▶ [Given request] Copy out each line of the material below with no changes.

____ Available data

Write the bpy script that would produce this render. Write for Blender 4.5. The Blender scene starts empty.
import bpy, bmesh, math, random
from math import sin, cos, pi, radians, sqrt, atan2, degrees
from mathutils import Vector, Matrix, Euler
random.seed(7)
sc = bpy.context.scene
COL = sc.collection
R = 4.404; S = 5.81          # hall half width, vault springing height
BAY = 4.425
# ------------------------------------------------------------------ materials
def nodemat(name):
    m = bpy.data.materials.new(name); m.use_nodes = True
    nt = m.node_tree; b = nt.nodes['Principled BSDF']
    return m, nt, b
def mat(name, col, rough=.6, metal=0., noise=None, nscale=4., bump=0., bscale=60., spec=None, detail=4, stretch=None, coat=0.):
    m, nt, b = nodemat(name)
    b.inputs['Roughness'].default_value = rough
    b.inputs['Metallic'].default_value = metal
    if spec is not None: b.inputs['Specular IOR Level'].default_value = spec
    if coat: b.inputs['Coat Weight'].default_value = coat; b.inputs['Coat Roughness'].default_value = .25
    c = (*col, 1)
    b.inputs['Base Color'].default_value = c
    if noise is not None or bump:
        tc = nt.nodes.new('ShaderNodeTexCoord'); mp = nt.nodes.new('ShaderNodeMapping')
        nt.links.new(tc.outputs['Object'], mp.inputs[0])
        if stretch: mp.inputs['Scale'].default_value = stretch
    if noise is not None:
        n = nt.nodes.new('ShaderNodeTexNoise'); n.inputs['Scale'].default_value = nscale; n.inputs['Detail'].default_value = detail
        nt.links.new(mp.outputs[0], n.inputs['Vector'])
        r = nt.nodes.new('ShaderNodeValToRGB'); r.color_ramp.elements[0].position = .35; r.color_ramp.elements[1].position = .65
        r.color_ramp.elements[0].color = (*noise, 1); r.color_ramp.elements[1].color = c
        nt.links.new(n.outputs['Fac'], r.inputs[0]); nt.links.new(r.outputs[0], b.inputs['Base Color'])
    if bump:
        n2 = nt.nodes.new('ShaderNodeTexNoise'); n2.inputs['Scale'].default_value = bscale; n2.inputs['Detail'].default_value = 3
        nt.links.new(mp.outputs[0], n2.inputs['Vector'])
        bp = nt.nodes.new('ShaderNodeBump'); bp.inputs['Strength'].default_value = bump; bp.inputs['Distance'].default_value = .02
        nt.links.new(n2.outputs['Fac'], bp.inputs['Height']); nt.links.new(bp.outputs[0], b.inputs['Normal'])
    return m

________

▶ [Answer for the task]
Write the bpy script that would produce this render. Write for Blender 4.5. The Blender scene starts empty.
import bpy, bmesh, math, random
from math import sin, cos, pi, radians, sqrt, atan2, degrees
from mathutils import Vector, Matrix, Euler
random.seed(7)
sc = bpy.context.scene
COL = sc.collection
R = 4.404; S = 5.81          # hall half width, vault springing height
BAY = 4.425
# ------------------------------------------------------------------ materials
def nodemat(name):
    m = bpy.data.materials.new(name); m.use_nodes = True
    nt = m.node_tree; b = nt.nodes['Principled BSDF']
    return m, nt, b
def mat(name, col, rough=.6, metal=0., noise=None, nscale=4., bump=0., bscale=60., spec=None, detail=4, stretch=None, coat=0.):
    m, nt, b = nodemat(name)
    b.inputs['Roughness'].default_value = rough
    b.inputs['Metallic'].default_value = metal
    if spec is not None: b.inputs['Specular IOR Level'].default_value = spec
    if coat: b.inputs['Coat Weight'].default_value = coat; b.inputs['Coat Roughness'].default_value = .25
    c = (*col, 1)
    b.inputs['Base Color'].default_value = c
    if noise is not None or bump:
        tc = nt.nodes.new('ShaderNodeTexCoord'); mp = nt.nodes.new('ShaderNodeMapping')
        nt.links.new(tc.outputs['Object'], mp.inputs[0])
        if stretch: mp.inputs['Scale'].default_value = stretch
    if noise is not None:
        n = nt.nodes.new('ShaderNodeTexNoise'); n.inputs['Scale'].default_value = nscale; n.inputs['Detail'].default_value = detail
        nt.links.new(mp.outputs[0], n.inputs['Vector'])
        r = nt.nodes.new('ShaderNodeValToRGB'); r.color_ramp.elements[0].position = .35; r.color_ramp.elements[1].position = .65
        r.color_ramp.elements[0].color = (*noise, 1); r.color_ramp.elements[1].color = c
        nt.links.new(n.outputs['Fac'], r.inputs[0]); nt.links.new(r.outputs[0], b.inputs['Base Color'])
    if bump:
        n2 = nt.nodes.new('ShaderNodeTexNoise'); n2.inputs['Scale'].default_value = bscale; n2.inputs['Detail'].default_value = 3
        nt.links.new(mp.outputs[0], n2.inputs['Vector'])
        bp = nt.nodes.new('ShaderNodeBump'); bp.inputs['Strength'].default_value = bump; bp.inputs['Distance'].default_value = .02
        nt.links.new(n2.outputs['Fac'], bp.inputs['Height']); nt.links.new(bp.outputs[0], b.inputs['Normal'])
    return m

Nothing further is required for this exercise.